● **Goal**
Where the word "this" occurs in a line, return that line.

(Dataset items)
+++++
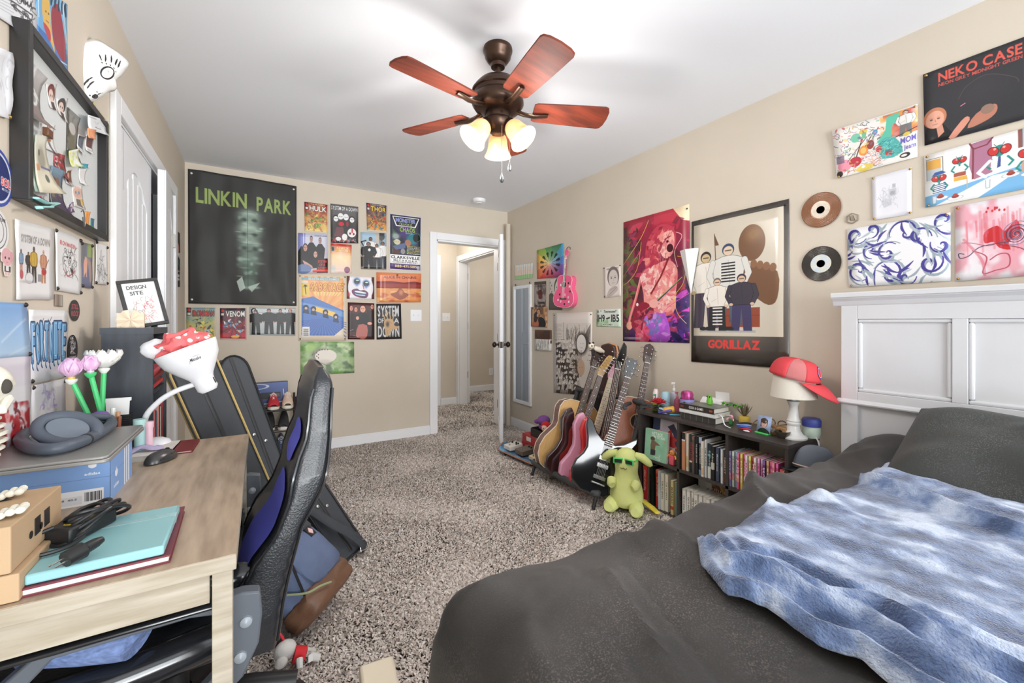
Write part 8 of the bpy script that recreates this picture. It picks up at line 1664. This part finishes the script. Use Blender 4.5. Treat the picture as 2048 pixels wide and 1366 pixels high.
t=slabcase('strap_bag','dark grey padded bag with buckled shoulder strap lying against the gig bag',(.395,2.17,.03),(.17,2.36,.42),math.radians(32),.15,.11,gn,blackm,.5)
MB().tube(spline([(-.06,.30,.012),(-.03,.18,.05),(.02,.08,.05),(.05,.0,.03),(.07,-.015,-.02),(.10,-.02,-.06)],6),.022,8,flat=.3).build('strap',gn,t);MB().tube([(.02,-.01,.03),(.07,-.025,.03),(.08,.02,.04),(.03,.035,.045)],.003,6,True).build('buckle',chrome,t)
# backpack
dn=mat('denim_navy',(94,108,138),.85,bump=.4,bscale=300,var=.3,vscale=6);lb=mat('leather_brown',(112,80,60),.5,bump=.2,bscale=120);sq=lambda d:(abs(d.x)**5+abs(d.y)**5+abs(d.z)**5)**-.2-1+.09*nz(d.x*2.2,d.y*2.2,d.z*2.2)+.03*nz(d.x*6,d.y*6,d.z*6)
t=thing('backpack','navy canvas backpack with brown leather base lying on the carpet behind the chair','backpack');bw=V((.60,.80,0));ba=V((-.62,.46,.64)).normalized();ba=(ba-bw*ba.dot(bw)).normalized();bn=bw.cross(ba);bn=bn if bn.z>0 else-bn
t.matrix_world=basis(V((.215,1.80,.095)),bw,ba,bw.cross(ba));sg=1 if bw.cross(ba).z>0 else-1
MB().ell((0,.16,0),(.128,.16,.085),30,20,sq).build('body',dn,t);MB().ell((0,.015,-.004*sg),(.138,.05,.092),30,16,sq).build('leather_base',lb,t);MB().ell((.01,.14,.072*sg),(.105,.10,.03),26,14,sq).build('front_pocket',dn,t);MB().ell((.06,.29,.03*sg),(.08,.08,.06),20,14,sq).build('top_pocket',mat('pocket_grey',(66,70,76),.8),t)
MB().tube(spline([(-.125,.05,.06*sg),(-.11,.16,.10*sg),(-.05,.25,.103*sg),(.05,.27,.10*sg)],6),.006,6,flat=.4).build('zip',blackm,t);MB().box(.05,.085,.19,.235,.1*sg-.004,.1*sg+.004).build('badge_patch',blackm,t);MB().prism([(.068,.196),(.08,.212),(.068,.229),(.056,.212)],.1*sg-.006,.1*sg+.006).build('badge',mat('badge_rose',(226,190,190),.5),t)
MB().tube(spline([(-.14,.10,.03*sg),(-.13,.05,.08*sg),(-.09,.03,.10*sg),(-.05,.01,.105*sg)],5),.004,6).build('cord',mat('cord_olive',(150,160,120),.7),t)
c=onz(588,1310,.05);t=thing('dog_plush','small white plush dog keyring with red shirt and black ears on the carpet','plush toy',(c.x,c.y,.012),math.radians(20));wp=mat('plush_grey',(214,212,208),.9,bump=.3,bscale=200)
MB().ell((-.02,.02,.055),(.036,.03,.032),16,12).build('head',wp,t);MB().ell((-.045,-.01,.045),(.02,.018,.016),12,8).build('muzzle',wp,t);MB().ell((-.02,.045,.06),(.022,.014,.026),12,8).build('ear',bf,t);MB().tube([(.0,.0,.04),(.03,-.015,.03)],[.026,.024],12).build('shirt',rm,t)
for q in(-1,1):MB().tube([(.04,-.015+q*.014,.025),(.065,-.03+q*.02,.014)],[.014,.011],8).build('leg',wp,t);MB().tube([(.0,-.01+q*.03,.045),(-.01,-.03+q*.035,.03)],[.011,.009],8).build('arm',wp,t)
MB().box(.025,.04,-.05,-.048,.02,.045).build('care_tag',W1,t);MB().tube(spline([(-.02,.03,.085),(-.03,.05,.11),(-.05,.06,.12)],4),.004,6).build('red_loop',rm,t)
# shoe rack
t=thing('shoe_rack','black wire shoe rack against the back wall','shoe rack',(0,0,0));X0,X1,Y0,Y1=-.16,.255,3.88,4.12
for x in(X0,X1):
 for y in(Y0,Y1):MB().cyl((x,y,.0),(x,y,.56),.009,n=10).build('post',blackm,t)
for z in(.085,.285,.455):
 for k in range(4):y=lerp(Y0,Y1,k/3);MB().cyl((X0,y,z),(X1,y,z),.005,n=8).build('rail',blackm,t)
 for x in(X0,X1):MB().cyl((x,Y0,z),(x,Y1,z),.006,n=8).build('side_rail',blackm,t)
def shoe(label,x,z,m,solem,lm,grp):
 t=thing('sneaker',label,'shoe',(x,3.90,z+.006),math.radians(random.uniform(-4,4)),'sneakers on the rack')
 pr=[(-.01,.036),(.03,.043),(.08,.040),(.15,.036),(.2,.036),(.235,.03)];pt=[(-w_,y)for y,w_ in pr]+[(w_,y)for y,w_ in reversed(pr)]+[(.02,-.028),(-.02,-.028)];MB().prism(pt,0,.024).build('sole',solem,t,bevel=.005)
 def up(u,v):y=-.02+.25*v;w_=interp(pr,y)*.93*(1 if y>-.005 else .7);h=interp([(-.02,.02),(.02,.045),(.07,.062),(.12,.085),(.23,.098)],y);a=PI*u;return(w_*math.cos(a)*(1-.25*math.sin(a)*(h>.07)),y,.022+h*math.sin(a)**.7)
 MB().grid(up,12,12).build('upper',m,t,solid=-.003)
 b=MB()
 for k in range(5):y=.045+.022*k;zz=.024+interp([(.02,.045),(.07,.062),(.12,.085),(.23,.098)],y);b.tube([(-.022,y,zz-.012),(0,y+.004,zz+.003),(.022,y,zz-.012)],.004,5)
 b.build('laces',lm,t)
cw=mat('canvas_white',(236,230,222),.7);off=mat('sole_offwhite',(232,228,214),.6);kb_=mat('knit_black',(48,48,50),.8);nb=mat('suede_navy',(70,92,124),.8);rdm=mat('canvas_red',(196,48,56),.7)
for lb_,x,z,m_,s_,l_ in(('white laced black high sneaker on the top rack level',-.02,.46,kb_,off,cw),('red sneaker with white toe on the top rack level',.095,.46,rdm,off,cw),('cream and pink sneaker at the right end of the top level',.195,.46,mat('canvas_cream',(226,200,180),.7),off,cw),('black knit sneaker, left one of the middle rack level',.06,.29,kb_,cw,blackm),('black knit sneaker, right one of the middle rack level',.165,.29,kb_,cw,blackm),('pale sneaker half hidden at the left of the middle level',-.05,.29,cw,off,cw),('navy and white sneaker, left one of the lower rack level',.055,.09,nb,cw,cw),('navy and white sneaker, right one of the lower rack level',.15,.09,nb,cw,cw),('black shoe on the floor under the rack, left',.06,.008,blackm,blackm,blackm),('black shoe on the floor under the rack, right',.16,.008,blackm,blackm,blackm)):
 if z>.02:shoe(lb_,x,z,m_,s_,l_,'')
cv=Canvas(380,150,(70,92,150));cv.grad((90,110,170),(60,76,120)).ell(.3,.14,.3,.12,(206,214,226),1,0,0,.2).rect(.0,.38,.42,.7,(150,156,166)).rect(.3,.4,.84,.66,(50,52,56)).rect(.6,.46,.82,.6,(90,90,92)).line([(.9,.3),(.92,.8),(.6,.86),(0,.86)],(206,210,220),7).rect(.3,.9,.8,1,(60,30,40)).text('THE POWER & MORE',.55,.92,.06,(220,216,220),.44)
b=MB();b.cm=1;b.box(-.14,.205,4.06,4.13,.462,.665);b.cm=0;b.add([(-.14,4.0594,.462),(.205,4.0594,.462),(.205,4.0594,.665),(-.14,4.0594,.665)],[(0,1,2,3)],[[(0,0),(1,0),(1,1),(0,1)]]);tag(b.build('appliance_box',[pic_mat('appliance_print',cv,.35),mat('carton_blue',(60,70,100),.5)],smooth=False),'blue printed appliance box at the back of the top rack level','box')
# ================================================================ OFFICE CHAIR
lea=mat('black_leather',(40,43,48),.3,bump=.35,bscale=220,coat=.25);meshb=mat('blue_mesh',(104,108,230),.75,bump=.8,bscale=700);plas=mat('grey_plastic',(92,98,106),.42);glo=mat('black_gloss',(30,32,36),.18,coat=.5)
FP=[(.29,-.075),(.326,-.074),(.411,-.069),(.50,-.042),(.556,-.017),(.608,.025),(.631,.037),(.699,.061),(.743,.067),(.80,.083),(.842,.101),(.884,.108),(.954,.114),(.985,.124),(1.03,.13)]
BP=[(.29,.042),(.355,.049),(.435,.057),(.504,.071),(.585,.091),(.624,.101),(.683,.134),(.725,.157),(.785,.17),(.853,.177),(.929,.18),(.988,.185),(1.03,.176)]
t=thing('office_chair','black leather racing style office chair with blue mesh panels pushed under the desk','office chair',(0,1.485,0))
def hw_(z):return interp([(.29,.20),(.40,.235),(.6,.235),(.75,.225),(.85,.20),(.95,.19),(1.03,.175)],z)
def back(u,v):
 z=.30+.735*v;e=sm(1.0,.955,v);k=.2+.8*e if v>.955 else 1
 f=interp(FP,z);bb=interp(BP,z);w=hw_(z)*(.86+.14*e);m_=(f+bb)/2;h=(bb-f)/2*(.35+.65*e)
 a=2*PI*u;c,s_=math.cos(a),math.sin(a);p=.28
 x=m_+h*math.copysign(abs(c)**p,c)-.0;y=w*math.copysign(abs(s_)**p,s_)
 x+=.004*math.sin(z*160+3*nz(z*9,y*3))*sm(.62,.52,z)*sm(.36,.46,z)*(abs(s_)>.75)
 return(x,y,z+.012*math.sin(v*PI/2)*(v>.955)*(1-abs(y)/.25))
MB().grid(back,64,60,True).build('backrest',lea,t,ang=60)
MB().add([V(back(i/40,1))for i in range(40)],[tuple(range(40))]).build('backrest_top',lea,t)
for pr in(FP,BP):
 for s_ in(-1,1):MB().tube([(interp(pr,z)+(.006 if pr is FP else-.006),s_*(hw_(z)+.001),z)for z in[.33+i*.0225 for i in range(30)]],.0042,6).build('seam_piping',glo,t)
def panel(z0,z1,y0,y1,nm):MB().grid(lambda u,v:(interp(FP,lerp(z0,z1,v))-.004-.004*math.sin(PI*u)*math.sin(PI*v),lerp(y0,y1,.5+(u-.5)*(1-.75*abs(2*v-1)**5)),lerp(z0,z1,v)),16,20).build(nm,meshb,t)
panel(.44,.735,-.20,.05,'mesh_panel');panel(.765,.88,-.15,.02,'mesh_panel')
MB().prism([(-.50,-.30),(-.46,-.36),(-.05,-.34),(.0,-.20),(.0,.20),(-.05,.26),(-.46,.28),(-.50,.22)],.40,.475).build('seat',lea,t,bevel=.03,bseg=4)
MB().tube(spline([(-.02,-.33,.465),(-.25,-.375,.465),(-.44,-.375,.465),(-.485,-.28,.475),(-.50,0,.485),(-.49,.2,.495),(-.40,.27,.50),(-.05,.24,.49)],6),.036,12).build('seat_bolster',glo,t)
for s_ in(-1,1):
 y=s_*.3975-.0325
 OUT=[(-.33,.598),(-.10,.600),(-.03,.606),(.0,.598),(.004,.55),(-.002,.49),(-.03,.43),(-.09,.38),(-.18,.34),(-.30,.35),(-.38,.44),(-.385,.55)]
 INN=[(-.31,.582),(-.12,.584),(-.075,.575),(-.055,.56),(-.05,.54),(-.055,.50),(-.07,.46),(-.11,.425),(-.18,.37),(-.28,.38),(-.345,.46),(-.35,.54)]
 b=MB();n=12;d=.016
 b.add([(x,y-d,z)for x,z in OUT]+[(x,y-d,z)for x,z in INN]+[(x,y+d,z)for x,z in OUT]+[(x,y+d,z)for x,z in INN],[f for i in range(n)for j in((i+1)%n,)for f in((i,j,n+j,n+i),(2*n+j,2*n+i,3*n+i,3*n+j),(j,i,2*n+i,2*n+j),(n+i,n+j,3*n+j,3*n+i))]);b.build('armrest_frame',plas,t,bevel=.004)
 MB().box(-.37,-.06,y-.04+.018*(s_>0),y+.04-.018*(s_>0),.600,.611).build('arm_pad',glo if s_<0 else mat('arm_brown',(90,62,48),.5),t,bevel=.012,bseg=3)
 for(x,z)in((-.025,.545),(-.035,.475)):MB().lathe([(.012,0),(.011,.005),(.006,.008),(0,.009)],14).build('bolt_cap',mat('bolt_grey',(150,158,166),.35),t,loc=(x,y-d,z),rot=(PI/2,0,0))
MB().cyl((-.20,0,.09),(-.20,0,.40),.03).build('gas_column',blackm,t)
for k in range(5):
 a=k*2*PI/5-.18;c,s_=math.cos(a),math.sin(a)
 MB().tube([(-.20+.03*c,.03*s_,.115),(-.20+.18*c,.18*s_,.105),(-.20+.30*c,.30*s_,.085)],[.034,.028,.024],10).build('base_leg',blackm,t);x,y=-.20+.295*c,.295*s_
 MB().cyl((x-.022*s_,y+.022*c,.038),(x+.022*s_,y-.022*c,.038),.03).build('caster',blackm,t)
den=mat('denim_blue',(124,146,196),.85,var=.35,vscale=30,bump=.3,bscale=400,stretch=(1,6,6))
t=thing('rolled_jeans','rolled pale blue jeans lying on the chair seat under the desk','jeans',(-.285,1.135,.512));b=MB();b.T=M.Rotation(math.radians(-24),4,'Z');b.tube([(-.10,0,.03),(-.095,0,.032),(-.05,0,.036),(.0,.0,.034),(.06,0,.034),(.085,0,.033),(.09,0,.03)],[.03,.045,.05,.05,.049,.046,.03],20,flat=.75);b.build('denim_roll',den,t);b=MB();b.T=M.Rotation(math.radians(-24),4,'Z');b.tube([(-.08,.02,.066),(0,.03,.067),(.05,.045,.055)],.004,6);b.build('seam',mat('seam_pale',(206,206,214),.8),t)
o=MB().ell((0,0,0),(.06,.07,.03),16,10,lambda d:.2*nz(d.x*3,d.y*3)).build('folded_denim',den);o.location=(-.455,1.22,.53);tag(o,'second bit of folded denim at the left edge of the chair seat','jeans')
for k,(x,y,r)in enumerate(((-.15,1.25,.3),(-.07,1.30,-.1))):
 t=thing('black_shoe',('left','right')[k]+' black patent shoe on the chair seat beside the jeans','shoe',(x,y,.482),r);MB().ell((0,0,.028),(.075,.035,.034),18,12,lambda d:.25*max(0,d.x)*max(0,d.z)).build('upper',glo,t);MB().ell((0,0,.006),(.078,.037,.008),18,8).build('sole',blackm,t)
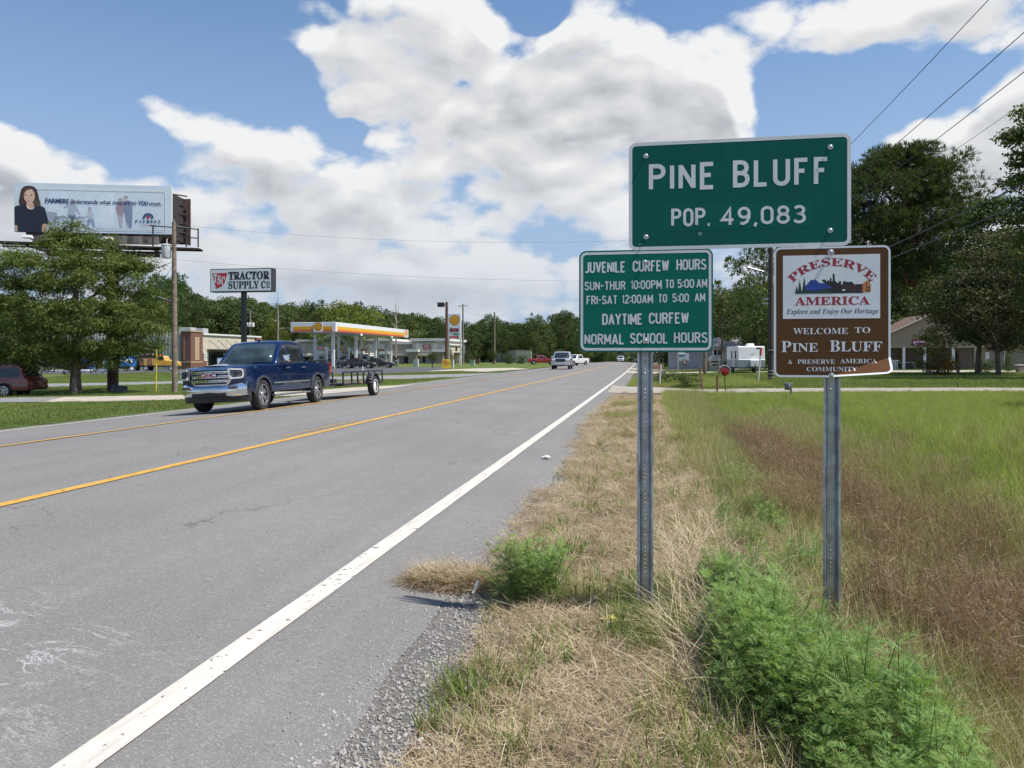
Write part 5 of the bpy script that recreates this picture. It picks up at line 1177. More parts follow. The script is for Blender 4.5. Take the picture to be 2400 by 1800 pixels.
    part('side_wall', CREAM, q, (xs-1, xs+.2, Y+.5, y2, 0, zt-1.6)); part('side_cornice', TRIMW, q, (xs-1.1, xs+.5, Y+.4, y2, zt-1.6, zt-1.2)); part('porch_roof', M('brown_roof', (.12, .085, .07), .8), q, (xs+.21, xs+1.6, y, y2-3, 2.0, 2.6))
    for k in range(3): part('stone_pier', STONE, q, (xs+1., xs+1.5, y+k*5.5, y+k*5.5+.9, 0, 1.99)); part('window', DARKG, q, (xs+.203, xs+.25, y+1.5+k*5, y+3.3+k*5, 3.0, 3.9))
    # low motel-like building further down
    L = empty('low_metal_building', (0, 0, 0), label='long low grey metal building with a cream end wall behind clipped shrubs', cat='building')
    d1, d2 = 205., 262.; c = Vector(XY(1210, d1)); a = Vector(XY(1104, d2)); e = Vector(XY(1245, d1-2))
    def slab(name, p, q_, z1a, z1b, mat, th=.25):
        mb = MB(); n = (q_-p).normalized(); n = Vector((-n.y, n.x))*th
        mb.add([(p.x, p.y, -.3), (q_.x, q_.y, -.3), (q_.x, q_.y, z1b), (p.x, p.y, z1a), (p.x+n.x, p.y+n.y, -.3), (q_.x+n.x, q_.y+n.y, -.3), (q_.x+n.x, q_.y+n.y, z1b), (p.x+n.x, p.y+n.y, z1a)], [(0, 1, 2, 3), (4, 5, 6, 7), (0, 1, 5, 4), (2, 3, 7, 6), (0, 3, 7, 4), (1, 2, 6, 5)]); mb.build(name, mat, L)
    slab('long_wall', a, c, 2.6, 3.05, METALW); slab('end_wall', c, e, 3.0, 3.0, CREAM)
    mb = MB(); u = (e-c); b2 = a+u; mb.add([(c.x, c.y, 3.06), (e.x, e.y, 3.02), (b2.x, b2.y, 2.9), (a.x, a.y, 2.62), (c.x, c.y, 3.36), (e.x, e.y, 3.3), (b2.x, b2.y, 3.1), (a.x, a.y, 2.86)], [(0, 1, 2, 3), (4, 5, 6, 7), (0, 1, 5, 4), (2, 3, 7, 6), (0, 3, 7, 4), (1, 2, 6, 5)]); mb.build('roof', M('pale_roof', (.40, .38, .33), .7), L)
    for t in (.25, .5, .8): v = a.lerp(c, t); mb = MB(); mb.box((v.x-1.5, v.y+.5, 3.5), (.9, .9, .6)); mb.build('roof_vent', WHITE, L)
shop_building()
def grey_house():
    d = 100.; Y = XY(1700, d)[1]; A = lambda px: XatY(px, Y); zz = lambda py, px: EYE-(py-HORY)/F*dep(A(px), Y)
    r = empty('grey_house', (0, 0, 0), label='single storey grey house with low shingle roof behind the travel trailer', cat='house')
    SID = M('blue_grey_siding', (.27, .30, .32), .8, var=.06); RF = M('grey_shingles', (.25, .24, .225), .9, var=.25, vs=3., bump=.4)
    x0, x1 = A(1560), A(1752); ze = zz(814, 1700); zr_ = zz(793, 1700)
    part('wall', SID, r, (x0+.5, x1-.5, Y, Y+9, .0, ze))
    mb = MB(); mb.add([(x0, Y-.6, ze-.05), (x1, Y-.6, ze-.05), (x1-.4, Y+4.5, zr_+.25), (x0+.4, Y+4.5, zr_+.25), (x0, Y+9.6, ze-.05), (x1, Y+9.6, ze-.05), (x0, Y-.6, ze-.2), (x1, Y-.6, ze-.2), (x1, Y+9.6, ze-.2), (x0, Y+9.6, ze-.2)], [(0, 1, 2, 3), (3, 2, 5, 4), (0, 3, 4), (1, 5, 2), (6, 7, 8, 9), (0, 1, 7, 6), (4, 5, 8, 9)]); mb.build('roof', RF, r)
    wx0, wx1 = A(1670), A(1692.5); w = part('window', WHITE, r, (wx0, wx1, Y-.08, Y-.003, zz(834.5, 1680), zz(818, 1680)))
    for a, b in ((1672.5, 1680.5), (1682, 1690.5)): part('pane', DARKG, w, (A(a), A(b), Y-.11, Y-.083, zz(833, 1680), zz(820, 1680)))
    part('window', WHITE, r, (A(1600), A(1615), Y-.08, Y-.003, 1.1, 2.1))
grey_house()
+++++
● **Task output**
Write part 8 of the bpy script that recreates this picture. It picks up at line 1664. This part finishes the script. Use Blender 4.5. Treat the picture as 2048 pixels wide and 1366 pixels high.
Write part 5 of the bpy script that recreates this picture. It picks up at line 1177. More parts follow. The script is for Blender 4.5. Take the picture to be 2400 by 1800 pixels.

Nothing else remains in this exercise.